Photo sharing innovation has slowed down again. Flickr is still good, but isn’t innovating aggressively, and it’s starting to show its age. Picassa kinda sucks. iPhoto is very nice but doesn’t have a strong online component. Facebook has a great photo app but it’s still Facebook – too closed. I think the space might be opening up again, let’s hope someone has a good go at it.
How are things going peter?
Your thoughts made me chuckle because I completely agree.
Picassa is way behind, but like most google apps it starts rudimentary and is slowly growing on me.
At the very least I’ve been pleased that I’ve weathered the market share wars without any scars.
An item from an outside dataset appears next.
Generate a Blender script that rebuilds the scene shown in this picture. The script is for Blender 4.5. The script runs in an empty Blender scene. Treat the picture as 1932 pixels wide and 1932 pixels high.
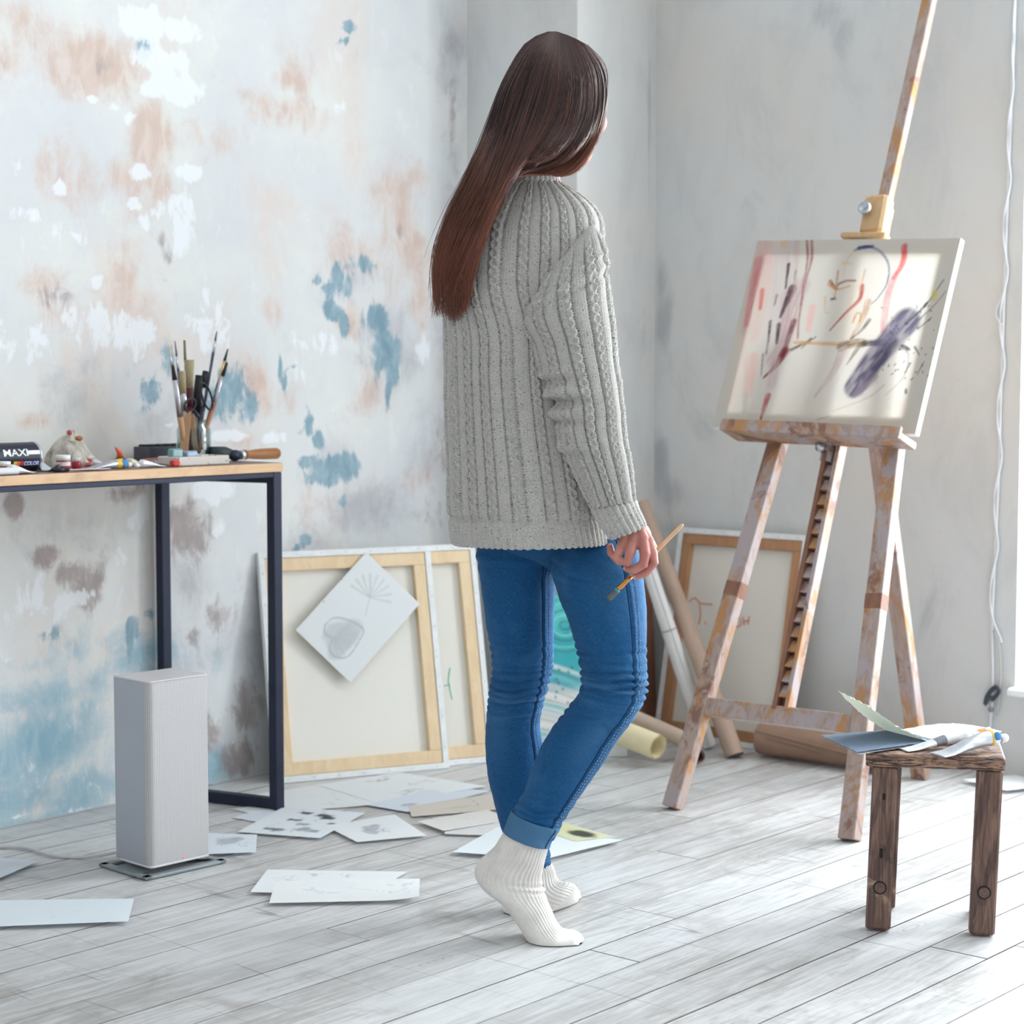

I have some friends on Picassa, get updates when they post, they have a good slide show viewer. I can track my comments and comment responses and can favorite their photos so I can find them again when and if I need to.
Basically it works for me, I don’t loath it.
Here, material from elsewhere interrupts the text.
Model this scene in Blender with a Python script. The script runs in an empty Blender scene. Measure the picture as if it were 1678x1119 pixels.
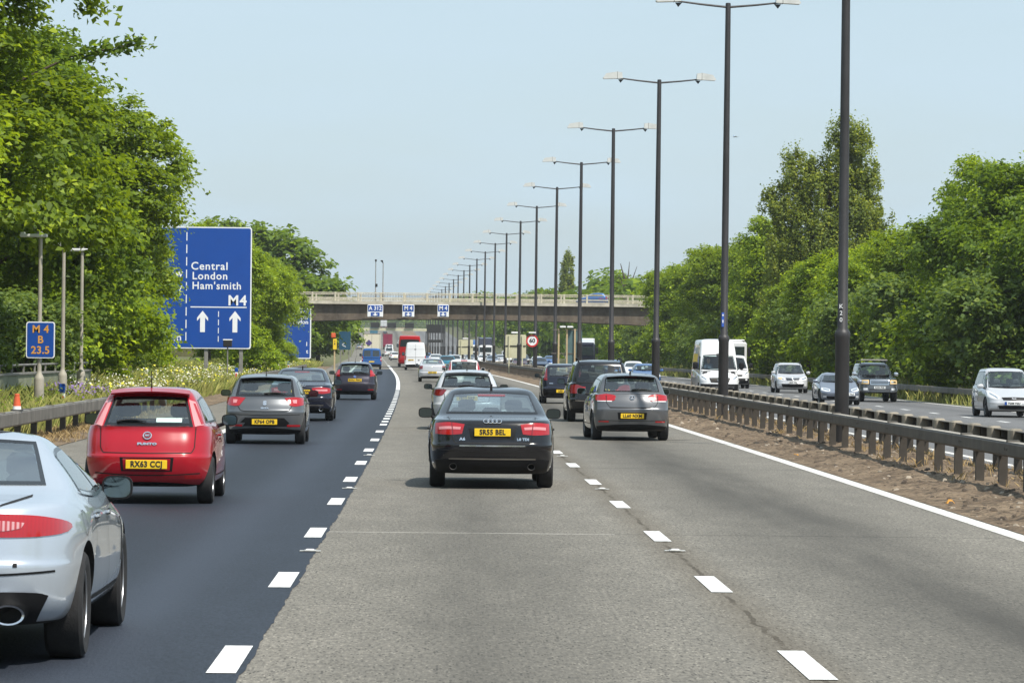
import bpy, bmesh, math, random
import numpy as np
from mathutils import Vector, Matrix, Euler
from mathutils.bvhtree import BVHTree
from mathutils.geometry import tessellate_polygon

random.seed(7)
SC = bpy.context.scene
COL = SC.collection
R = math.radians

# ------------------------------------------------------------------ camera
FPX = 6400.0                      # focal length in pixels of a 1678 px wide picture
ROLL = 0.0105
cam = bpy.data.cameras.new('camera')
cam.sensor_width = 36.0
cam.lens = FPX / 1678 * 36.0
cam.clip_start = 1.0
cam.clip_end = 40000
cam_o = bpy.data.objects.new('camera', cam)
COL.objects.link(cam_o)
cam_o.location = (0, 0, 2.0)
cam_o.rotation_euler = (Matrix.Rotation(-math.atan(105.9 / FPX), 3, 'Z')
                        @ Matrix.Rotation(R(90) + math.atan(13.6 / FPX), 3, 'X')
                        @ Matrix.Rotation(ROLL, 3, 'Z')).to_euler()
SC.camera = cam_o

# ------------------------------------------------------------------ light
SUN_EL, SUN_AZ = R(57), R(142)
S = Vector((math.cos(SUN_EL) * math.sin(SUN_AZ), math.cos(SUN_EL) * math.cos(SUN_AZ), math.sin(SUN_EL)))
sun = bpy.data.lights.new('sun', 'SUN')
sun.energy = 4.2
sun.angle = R(0.6)
sun.color = (1.0, 0.945, 0.86)
sun_o = bpy.data.objects.new('sun', sun)
COL.objects.link(sun_o)
sun_o.rotation_euler = S.to_track_quat('Z', 'Y').to_euler()

W = bpy.data.worlds.new('World')
SC.world = W
W.use_nodes = True
wn = W.node_tree
wn.nodes.clear()
def wnode(t, **k):
    n = wn.nodes.new(t)
    for a, b in k.items():
        setattr(n, a, b)
    return n
w_out = wnode('ShaderNodeOutputWorld')
w_bg = wnode('ShaderNodeBackground')
w_bg.inputs['Strength'].default_value = 0.12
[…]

Meanwhile I do loath facebook. While generally sucking the only feature it seems to have over other photo services is a completely control freak personality. Can’t favorite stuff unless someone has marked me as a friend… (at least I think that’s the reason)… though I appear to be able to share it on my profile, which is just odd.
Horrible navigation, horrible slide show, clunky interface, can’t view photos large. In short no respect for the value of the photos. Need I go on.
Overall… it’s the walled garden that annoys me the most. I find facebook’s privacy excentricities like needing to verify my username and password with every post, ongoing demands for phone number verification, date of birth and other data, and the rediculously complex privacy settings to be rather useless and actually counter productive to my wants and needs of transparency between what is private and what is openly public.
In short I don’t need a hundred checkboxes for what data should and should not be private to which circle of friends, family and contacts.
It shouldn’t demand from me any more data then verifying my email address. Beyond that it should be my choice.
Instead I have an ultra-simple solution…
if I want stuff to be public I add it to facebook… if not I don’t add it to facebook.
I’m freaking brilliant eh?
I came up with that all on my own… well… that and that’s the way every other site on the web works.
While I haven’t spent a lot of time obsessing over it I think maybe what facebook is doing is preying on people’s insecurities by offering them a whole complex product full of lip service that in fact is destroying expectations of privacy and will hurt them in the long run.
I.E. when a work “friend” takes a photo of them behaving badly from their “protected” facebook feed and sends it to another “friend” at work where it’s free to make the rounds and embarass them professionaly.
Anything on the web is 100% public. There is no “just for friends and family”.
Offering insecure people lip service just creates a self full-filling prophecy.